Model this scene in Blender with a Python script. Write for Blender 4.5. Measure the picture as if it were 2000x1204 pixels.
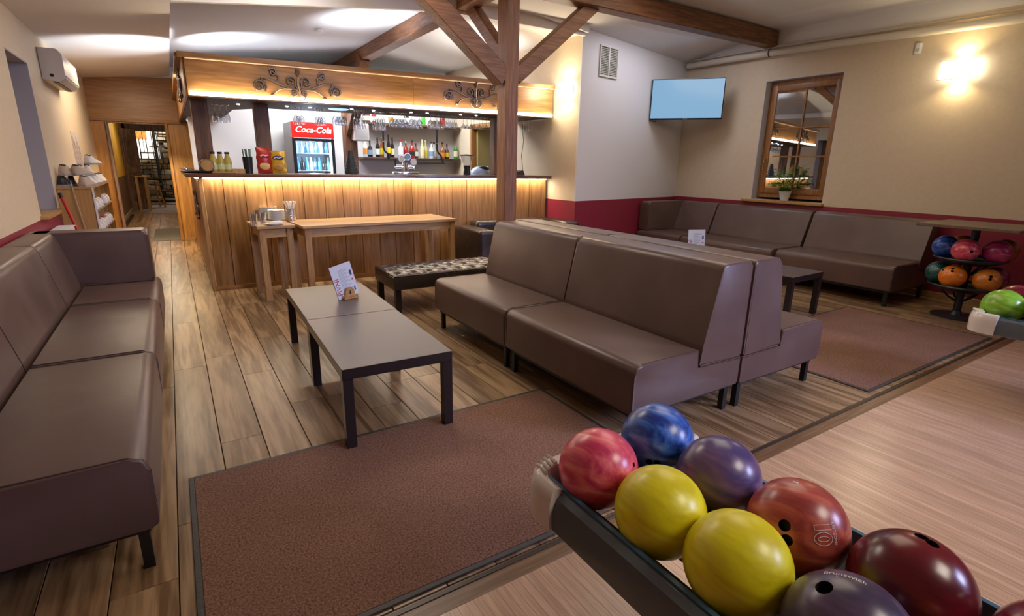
import bpy, bmesh, math, random
from mathutils import Vector, Matrix
import numpy as np
for o in list(bpy.data.objects): bpy.data.objects.remove(o)
S = bpy.context.scene
COL = S.collection
PI = math.pi
random.seed(7)
# ------------------------------------------------------------------ camera
FPX, YAW, PITCH, ROLL, CAMZ = 1013.387, 0.571348, 0.267389, 0.0177045, 1.35
def _cam():
    sy, cy, sp, cp = math.sin(YAW), math.cos(YAW), math.sin(PITCH), math.cos(PITCH)
    f = Vector((sy*cp, cy*cp, -sp)); r = Vector((cy, -sy, 0)); u = r.cross(f)
    c, s = math.cos(ROLL), math.sin(ROLL)
    return c*r + s*u, -s*r + c*u, f
CR, CU, CF = _cam()
cam = bpy.data.cameras.new('camera'); cam.sensor_width = 36; cam.lens = 36*FPX/2000; cam.clip_start = 0.05
co = bpy.data.objects.new('camera', cam); COL.objects.link(co)
m = Matrix((CR, CU, -CF)).transposed().to_4x4(); m.translation = (0, 0, CAMZ); co.matrix_world = m
S.camera = co
# ------------------------------------------------------------------ world, lights, exposure
S.view_settings.view_transform = 'Standard'; S.view_settings.look = 'None'
S.view_settings.exposure = 0.42; S.view_settings.gamma = 1.0; S.view_settings.use_curve_mapping = False
w = bpy.data.worlds.new('world'); S.world = w; w.use_nodes = True
w.node_tree.nodes['Background'].inputs[0].default_value = (0.35, 0.36, 0.42, 1)
w.node_tree.nodes['Background'].inputs[1].default_value = 0.03
def area(name, loc, target, sx, sy, power, col, spread=PI):
    l = bpy.data.lights.new(name, 'AREA'); l.shape = 'RECTANGLE'; l.size = sx; l.size_y = sy
    l.energy = power; l.color = col; l.spread = spread
    o = bpy.data.objects.new(name, l); COL.objects.link(o); o.location = loc
    o.rotation_euler = (Vector(target)-Vector(loc)).to_track_quat('-Z', 'Y').to_euler()
    return o
def spot(name, loc, target, power, col, size=1.2, blend=.6, r=.03):
    l = bpy.data.lights.new(name, 'SPOT'); l.energy = power; l.color = col; l.spot_size = size; l.spot_blend = blend; l.shadow_soft_size = r
    o = bpy.data.objects.new(name, l); COL.objects.link(o); o.location = loc
    o.rotation_euler = (Vector(target)-Vector(loc)).to_track_quat('-Z', 'Y').to_euler()
    return o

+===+

▸ WRITTEN REQUEST
All of the lines above should be printed exactly, minus the pictures.

▸ PROBLEM SOLUTION
Model this scene in Blender with a Python script. Write for Blender 4.5. Measure the picture as if it were 2000x1204 pixels.
import bpy, bmesh, math, random
from mathutils import Vector, Matrix
import numpy as np
for o in list(bpy.data.objects): bpy.data.objects.remove(o)
S = bpy.context.scene
COL = S.collection
PI = math.pi
random.seed(7)
# ------------------------------------------------------------------ camera
FPX, YAW, PITCH, ROLL, CAMZ = 1013.387, 0.571348, 0.267389, 0.0177045, 1.35
def _cam():
    sy, cy, sp, cp = math.sin(YAW), math.cos(YAW), math.sin(PITCH), math.cos(PITCH)
    f = Vector((sy*cp, cy*cp, -sp)); r = Vector((cy, -sy, 0)); u = r.cross(f)
    c, s = math.cos(ROLL), math.sin(ROLL)
    return c*r + s*u, -s*r + c*u, f
CR, CU, CF = _cam()
cam = bpy.data.cameras.new('camera'); cam.sensor_width = 36; cam.lens = 36*FPX/2000; cam.clip_start = 0.05
co = bpy.data.objects.new('camera', cam); COL.objects.link(co)
m = Matrix((CR, CU, -CF)).transposed().to_4x4(); m.translation = (0, 0, CAMZ); co.matrix_world = m
S.camera = co
# ------------------------------------------------------------------ world, lights, exposure
S.view_settings.view_transform = 'Standard'; S.view_settings.look = 'None'
S.view_settings.exposure = 0.42; S.view_settings.gamma = 1.0; S.view_settings.use_curve_mapping = False
w = bpy.data.worlds.new('world'); S.world = w; w.use_nodes = True
w.node_tree.nodes['Background'].inputs[0].default_value = (0.35, 0.36, 0.42, 1)
w.node_tree.nodes['Background'].inputs[1].default_value = 0.03
def area(name, loc, target, sx, sy, power, col, spread=PI):
    l = bpy.data.lights.new(name, 'AREA'); l.shape = 'RECTANGLE'; l.size = sx; l.size_y = sy
    l.energy = power; l.color = col; l.spread = spread
    o = bpy.data.objects.new(name, l); COL.objects.link(o); o.location = loc
    o.rotation_euler = (Vector(target)-Vector(loc)).to_track_quat('-Z', 'Y').to_euler()
    return o
def spot(name, loc, target, power, col, size=1.2, blend=.6, r=.03):
    l = bpy.data.lights.new(name, 'SPOT'); l.energy = power; l.color = col; l.spot_size = size; l.spot_blend = blend; l.shadow_soft_size = r
    o = bpy.data.objects.new(name, l); COL.objects.link(o); o.location = loc
    o.rotation_euler = (Vector(target)-Vector(loc)).to_track_quat('-Z', 'Y').to_euler()
    return o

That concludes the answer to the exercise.